┌────────

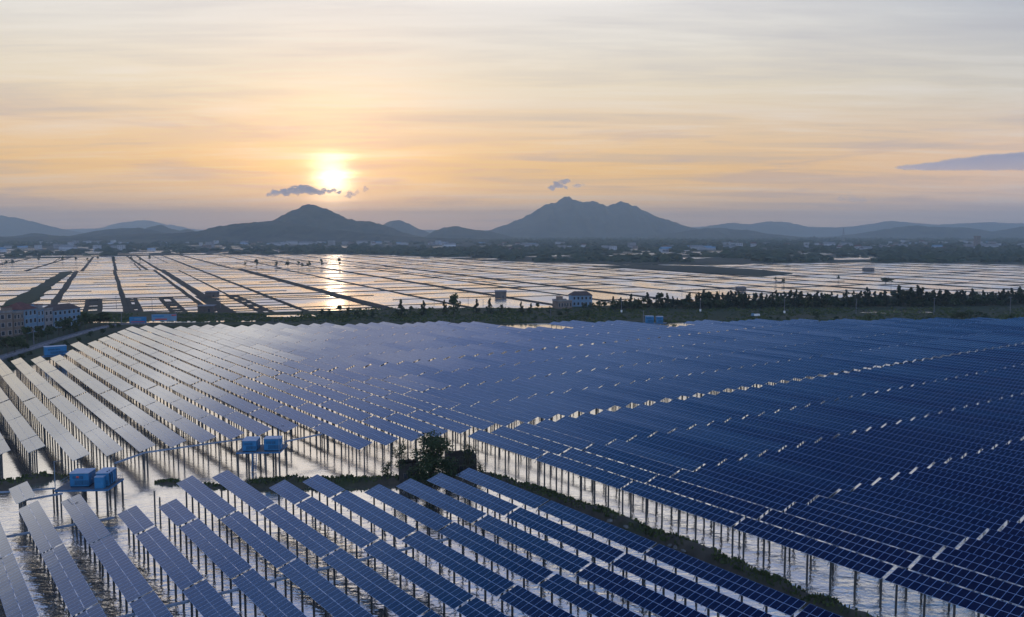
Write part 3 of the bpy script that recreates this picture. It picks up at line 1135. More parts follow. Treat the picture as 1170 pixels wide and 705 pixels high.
# single trees out on the pans
for px, py, h in [(293, 306.5, 13), (316, 306, 9), (329, 305.5, 11), (341, 305.5, 9), (345, 306, 8), (353, 305.5, 10), (367.5, 305.5, 11), (388, 305, 12), (14, 303, 10), (7, 302.5, 8), (72, 299, 9), (87, 300, 9), (100, 300, 8), (130, 300, 10), (150, 298, 9),
                 (44, 298.5, 8), (112, 297, 8), (160, 299, 8), (171, 297, 9), (886, 323.5, 6), (895.5, 325, 7), (958, 320, 5.5), (280, 304, 7)]:
    plant(rl.choice(BROAD), spot(px, py, .4), h, 'small dark tree on a dike out among the salt pans', 'trees on the pan dikes', squash=.8)
plant(SHRUB[0], spot(1012, 323.5, .4), 6, 'broad dark thicket on a dike in the grey pans', None, 'bush', 'bush', squash=3.0)

# bright ponds scattered over the plain
pm = MB()
rp = random.Random(17)
np_ = 0
POND_AT = []
while np_ < 300:
    y = math.exp(rp.uniform(math.log(1450), math.log(4200)))
    x = rp.uniform(-.62, .64) * y
    p_, q_ = to_pq((x, y))
    if p_ < interp(far_pq, q_) + 25:
        continue
    if fbm(x * .0016, y * .001, 9.4) < (-.15 if x < 0 else .08) + rp.uniform(-.25, .25):
        continue
    wq, wp = rp.uniform(14, 70), rp.uniform(20, 75)
    if rp.random() < .12:
        wq *= 2.5
    c = [pan(p_ + sx * wp / 2, q_ + sy * wq / 2) for sx, sy in ((-1, -1), (1, -1), (1, 1), (-1, 1))]
    pm.face([(v_.x, v_.y, .83) for v_ in c])
    POND_AT.append((x, y, wq))
    np_ += 1
structure(pm.build('plain_ponds_water', M['pan']))

# distant woods on the plain: too many to count
wd = MB()
rw = random.Random(3)
ico = [Vector((math.cos(a) * math.cos(e), math.sin(a) * math.cos(e), math.sin(e))) for e in (-.2, .55) for a in [i * 1.0472 + e for i in range(6)]] + [Vector((0, 0, 1))]
ico_f = [(i, (i + 1) % 6, 6 + (i + 1) % 6, 6 + i) for i in range(6)] + [(6 + i, 6 + (i + 1) % 6, 12) for i in range(6)]
count = 0
while count < 9000:
    y = math.exp(rw.uniform(math.log(1380), math.log(6800)))
    x = rw.uniform(-.68, .70) * y
    p_, q_ = to_pq((x, y))
    if p_ < interp(far_pq, q_) + 12:
        continue
    dens = fbm(x * .0011, y * .0006, 6.1) + .55 * fbm(x * .006, y * .003, 2.2)
    if dens < rw.uniform(-.42, .30):
        continue
    if any(abs(x - a) < wq * .5 + 8 and -25 < b - y < 60 + b * .055 for a, b, wq in POND_AT) and rw.random() < .93:
        continue
    s = rw.uniform(4, 9) * (1 + y / 9000)
    wx = s * rw.uniform(.9, 2.6)
    hgt = s * rw.uniform(.7, 1.35)
    a = rw.uniform(0, 6.28)
    vs = []
    for p in ico:
        j = rw.uniform(.72, 1.25)
        px_, py_ = p.x * wx * j, p.y * s * j
        vs.append((x + px_ * math.cos(a) - py_ * math.sin(a), y + px_ * math.sin(a) + py_ * math.cos(a), .6 + max(-.5, p.z) * hgt * j))
    wd.mesh_faces(vs, ico_f)
    count += 1
tag(wd.build('woodland', M['leaf_far']), kind='stuff')

# houses of the distant villages
def house_mesh(wx, wy, h, roof, wall, gable):
    b = MB()
    b.box((0, 0, h / 2), (wx, wy, h), mat=0)
    if gable:
        o = .4
        pts = [(-wx / 2 - o, -wy / 2 - o, h), (wx / 2 + o, -wy / 2 - o, h), (wx / 2 + o, wy / 2 + o, h), (-wx / 2 - o, wy / 2 + o, h), (-wx / 2 - o, 0, h + wy * .3), (wx / 2 + o, 0, h + wy * .3)]
        b.mesh_faces(pts, [(0, 1, 5, 4), (2, 3, 4, 5), (1, 2, 5), (3, 0, 4), (3, 2, 1, 0)], 1)
    else:
        b.box((0, 0, h + .25), (wx + .5, wy + .5, .5), mat=1)
    for fl in range(max(1, int(h / 3.2))):
        for i in range(max(2, int(wx / 3))):
            x = -wx / 2 + wx * (i + .5) / max(2, int(wx / 3))
            b.box((x, -wy / 2 - .02, fl * 3.2 + 1.7), (1.2, .1, 1.4), mat=2)
    return b.mesh('far_house', [M[wall], M[roof], M['glass']])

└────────

• **WHAT TO PRODUCE**:
Each line from the top of the material through the line containing "plant(SHRUB[0], spot(1012, 323.5, .4), 6, 'broad" should be reproduced exactly; please drop any images.

• **WRITTEN RESPONSE**:
Write part 3 of the bpy script that recreates this picture. It picks up at line 1135. More parts follow. Treat the picture as 1170 pixels wide and 705 pixels high.
# single trees out on the pans
for px, py, h in [(293, 306.5, 13), (316, 306, 9), (329, 305.5, 11), (341, 305.5, 9), (345, 306, 8), (353, 305.5, 10), (367.5, 305.5, 11), (388, 305, 12), (14, 303, 10), (7, 302.5, 8), (72, 299, 9), (87, 300, 9), (100, 300, 8), (130, 300, 10), (150, 298, 9),
                 (44, 298.5, 8), (112, 297, 8), (160, 299, 8), (171, 297, 9), (886, 323.5, 6), (895.5, 325, 7), (958, 320, 5.5), (280, 304, 7)]:
    plant(rl.choice(BROAD), spot(px, py, .4), h, 'small dark tree on a dike out among the salt pans', 'trees on the pan dikes', squash=.8)
plant(SHRUB[0], spot(1012, 323.5, .4), 6, 'broad dark thicket on a dike in the grey pans', None, 'bush', 'bush', squash=3.0)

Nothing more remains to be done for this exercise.